Eagles can’t let another ‘historic draft class’ pass them by


We’ve been here before. We’ve seen this before. In two of the last three offseasons, Philadelphia Eagles General Manager Howie Roseman walks up to the podium in a fitted suit, with a glint in his eye and a list of sassy comebacks to silly questions. In two of the last three offseasons, Howie Roseman has declared that the draft class is ‘historic’ at a certain position…and in two of the last three offseasons, the Eagles have missed woefully at those positions.


The Eagles needed a running back, badly. It became rapidly clear that a backfield of Ryan Mathews, Darren Sproles, and Wendell Smallwood just wasn’t going to cut it and there were so many intriguing options in the first few rounds.

One of those names, Christian McCaffrey, has just been made the highest-paid RB in NFL history, while Joe Mixon and Dalvin Cook have turned in some scintillating seasons of their own. A little further down the pecking order, Marlon Mack and Tarik Cohen were fourth-round selections who would materialize into impactful talents at the next level. A mid-round run at the position forced Howie’s hand to hit the ‘trade-up’ button, and one of the team’s most forgettable draft choices was made.

The Eagles traded up to the 132 spot for the services of San Diego State running back, Donnel Pumphrey.

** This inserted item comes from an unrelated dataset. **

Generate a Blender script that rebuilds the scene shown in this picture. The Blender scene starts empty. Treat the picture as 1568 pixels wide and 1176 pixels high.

The most prolific rusher in NCAA history at the time, Pumphrey drew a lot of interest during Senior Bowl week due to his size. At just 5’8 and 169 pounds, comparisons were naturally made with Darren Sproles..and rightly so. The only difference was, Sproles had a thick base that allowed him to thrive at the next level. Pumphrey spent preseason games being bullied by defenders and looked like a ragdoll at times.

After a phantom injury ended his rookie year as early as September, he’d be waived one year later. He joined the Eagles for another rodeo in the 2019 offseason, but again it was one that was cut short.

Obviously hindsight is 2020 and had the Eagles selected a back like Marlon Mack, maybe Super Bowl 52 would never have happened (Butterfly effect and all), but this was nothing short of a whiff.

The NFL Draft is notoriously a roulette wheel when it comes to hitting on players and no GM should be expected to hit every single time, but there’s a feeling that with so much talent on the board at the position, the Eagles got complacent and it cost them.

But hey, if they had drafted a Tarik Cohen or even a Jamaal Adams, would Miles Sanders be an Eagle?


The historic class this time around was along the defensive front. The less said about human cheat code Nick Bosa, the better, but from Brian Burns and Christian Wilkins, to Dexter Lawrence and Kingsley Keke, the depth was stunning. On the outside, it was just as impressive….and the Eagles came away with Shareef Miller.

Miller is only one year into his NFL career and he was always seen to be a project, but that’s what made the pick so confusing just one year after Josh Sweat was taken in the same round.

At 6’5″ and 260 lbs, Miller has the size that defenses covet in their edge-rushers and during his time at Penn State, Miller grew into one of the team’s biggest leaders. But he is very one dimensional. He doesn’t have a vast array of pass-rushing moves and plays at one speed once his impressive first step and burst is behind him. He’s quick, has an impressive ability to bend and really drive lineman around the arc, but what he has in finesse, he’s missing in those technical intricacies that have seen this class receive such astonishing praise. 

That really doesn’t appear to have changed much after his first season. Miller was buried underneath a depth chart full of other players trying to prove themselves. With the emergence of Josh Sweat and Daeshon Hall in preseason, the ceiling was lowered even further.

It’s a little too early to throw the word ‘bust’ around, but that’s two fourth-round picks in two years who have had as much impact as a rookie as you or I.


Here we are again. Another historic draft class, another year where Howie Roseman acknowledges that. The wide receivers this offseason are exceptional and there are so many of them. It’s no surprise then, that Howie Roseman’s team has met with 13 in the run-up to next week’s big event.

This article wasn’t written to say that Howie Roseman should go against his former grain and draft a wide receiver at 21, 53, or even trade up for one (although it’s likely). There is every chance, like the CB dip in 2017, that the Eagles double-dip at wide receiver…but they have to be the right compliments.

There can’t be a front office crush who becomes a coaching misfit in Rasul Douglas. There’s no time for injury concerns that can rip away a rookie season in the hopes that star potential is one day reached like we saw with Sidney Jones. The pressure is simply too high for a position that has come under scrutiny at each and every turn since Pederson’s arrival.

If the Eagles are going to be aggressive in getting ‘their guy’, it has to be ‘the guy’. Complacency has been the bane of the Eagles’ front office when it comes to historically deep classes and anything other than a home run here just won’t get the team over the line. Howie Roseman, no matter which path he chooses to walk down, has to do so with absolute conviction and certainty at this is indeed the third time lucky.